Mr Saburo Kato, head of JAES 21, said that the cooling agents in older machines, which are gradually being taken out of service, contain ozone-depleting gases that escape into the atmosphere if not properly disposed of.

Newer versions, meanwhile, contain powerful greenhouse gases, he added.

The Japan Times reported that after more than a year of discussion, the group released a booklet in late 1999 that hits at the beverage vending machine industry as a creature comfort with little-realised negative sides.

According to Mr Kazumitsu Matsuo, who is also a member of the NGO, the beverage machines are at the crux of the issue.

Sales from these machines topped those of convenience stores in 1997 and were four times that of coffee shops, according to the group's booklet, Environmental Problems From The Perspective Of Beverage Vending Machines.

The NGO calculates that beverage machines annually consume 7.8 billion kilowatt-hour of electricity—nearly the amount of energy generated in a year by a 1.1 million kwh nuclear plant—accounting for almost 1 per cent of the nation's carbon dioxide emissions.

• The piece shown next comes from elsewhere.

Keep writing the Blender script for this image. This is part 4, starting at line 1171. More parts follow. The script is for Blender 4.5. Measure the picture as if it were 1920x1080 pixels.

But in recent years, the vending machine industry has developed more efficient eco-vendor machines that trim energy usage by as much as 15 per cent, the Japanese daily reported.

Mr Kato and Mr Matsuo claim a rethinking of the machines' convenience and place in society is needed.

Vending machines are certainly convenient, but they clearly also have a big environmental impact. The big question is how to balance the two, Mr Kato said.